In criminal justice news there's been two big stories this week: Amanda Knox's bullshit conviction and Mike Huckabee's questionable pardon. And both seem to have been brought about by moral clarity rendered through religious conviction. Here's Joe Canonon on Huckabee's penchant for pardoning criminals while accepting the word of pastors over prosecutors:
Huckabee has proudly declared on many occasions that he
disdains the separation of church and state, insisting that his strict
Baptist piety should serve as the bedrock of public policy. Nowhere in
his record as governor was the influence of religious zeal felt more
heavily than in the distribution of pardons and commutations, as his
own explanations have indicated. During those years he granted more
commutations and pardons than any governor during the previous four
decades, many of them surely justified as a response to excessive
penalties under the state's draconian narcotics laws. But others were
deeply controversial, especially because so many of his acts of mercy
appeared to depend on interventions by fellow Baptist preachers and by
inmate professions of renewed Christian faith.

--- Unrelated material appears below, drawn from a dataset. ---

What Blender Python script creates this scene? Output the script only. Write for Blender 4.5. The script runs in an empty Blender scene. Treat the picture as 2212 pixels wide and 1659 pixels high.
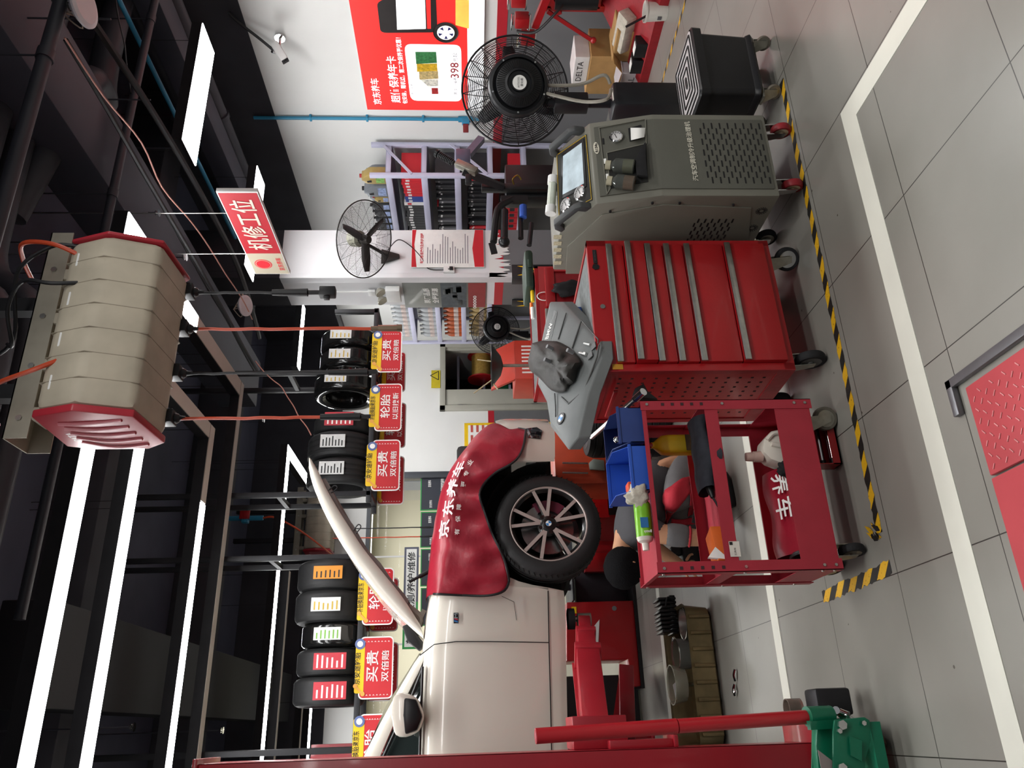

It should come as little surprise that word got out in Arkansas that securing a commuted sentence from the governor was made easier by declaring a new found devotion to God. And here's Timothy Egan on Knox:
Still, to many Italians, Amanda Knox is a spoiled, amoral American
college girl who has not shown sufficient remorse for the death of her
roommate. The narrative of the manipulative she-devil is widespread.
I'm generally a proponent of clemency and this isn't to overly demonize religion. But in both of these examples there was a tendency to mete out justice by channeling God's will. Knox was punished partly for being judged a loose, lascivious woman. Huckabee accepted the judgment of spiritual advisers over career justice professionals. In both instances, faith was more important fact.